De la nécessité de définir le harcèlement de rue et ses sévices
Mais pour Anna, l’importance du mouvement, ce n’est pas tant de pointer du doigt le harcèlement de rue. « Les gens savent que ça existe », déplore-t-elle. Elle trouve un sens au compte Instagram davantage dans la possibilité de mettre des mots sur le harcèlement de rue.
Une formulation vaste, ambigüe, qui finalement englobe tant de choses : « Se faire coincer dans la rue, se faire toucher les fesses, se faire bousculer… » Ce pourquoi celle-ci semble convaincue de la nécessité de définir ce que les femmes vivent quand on parle de harcèlement de rue, histoire de ne pas le minimiser.
Les gens savent que ça existe
Ces récentes initiatives sur les réseaux sociaux, « source d’espoir » selon Wendy ; s’accompagnent aussi de grandes pressions pour les quatre jeunes femmes. Difficile de recevoir chaque jour des centaines de récits d’harcèlement. Comme « un sentiment d’impuissance« , pour Emanouela, qui détaille vouloir « trouver un moyen pour que ces témoignages ne soient pas vains, qu’ils servent à quelque chose. »
Hélas, chacune le reconnaît, il y a quelque chose de particulièrement démoralisant à voir autant de femmes raconter des expériences similaires. Optimiste, Wendy parle aussi de « sororité ». « Oui, toutes ces femmes partagent des expériences douloureuses, mais on voit grâce aux commentaires que ce sont des communautés bienveillantes et soudées qui se créent, un peu comme si on se tenait toutes la main », relève quant à elle Emanouela.
Cependant, l’influenceuse estime que @disbonjoursalepute l’a rendue d’autant plus anxieuse face au harcèlement de rue. « Maintenant que j’ai conscience du comportement de certains, je ne suis vraiment plus à l’aise dans la rue, je deviens parano, et craint les interactions avec des inconnus. »
Car finalement, elle en est sûre, c’est bien la violence des messages qui interpelle, et elle, en souffre doublement. Au point qu’Emanouela envisage de se faire accompagner sur le projet, pour « partager la peine ».
« À force, les femmes préfèrent rester chez elles »
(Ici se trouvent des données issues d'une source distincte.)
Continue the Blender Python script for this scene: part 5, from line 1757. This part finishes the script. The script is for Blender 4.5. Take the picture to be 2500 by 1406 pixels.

« À force de ces attitudes, les femmes préfèrent rester chez elles », termine Emanouela. » Quand tu te fais insulter plusieurs fois par jour dans la rue, tu en viens à douter de toi, de ta tenue, de ton corps… Tu te demandes si c’est pas de ta faute… Puis le lendemain tu vas peut-être t’habiller différemment, sortir moins. Mais si on continue comme ça, les harceleurs auront gagné ! », explique celle à qui on doit la centaine de témoignages publiés sur Instagram.
Quand tu te fais insulter plusieurs fois par jour dans la rue, tu en viens à douter de toi, de ta tenue, de ton corps
Wendy raconte à demi-mots que @toutenuedanslarue imagine des actions pour « redonner aux femmes leur liberté dans la rue ». Un combat ambitieux, que les quatre activistes mènent de front, avec le soutien d’autres projets féministes « made in Instagram » comme @jemenbatsleclito.
Une pointe d’optimisme : Emanouela note, qu’outre le soutien féminin présent sur le compte, de plus en plus d’hommes s’abonnent à @disbonjoursalepute, signe que « les mentalités sont peut-être enfin prêtes à évoluer ». De « 3% la première semaine », ils ont atteint les « 13% » la semaine passée.
Régulièrement, les quatres femmes affirment recevoir des messages privés de ceux-là, qui estiment « comprendre » enfin la souffrance des femmes quant à ce sexisme de rue. A contrario, elles comptent les retours négatifs sur « les doigts d’une main ».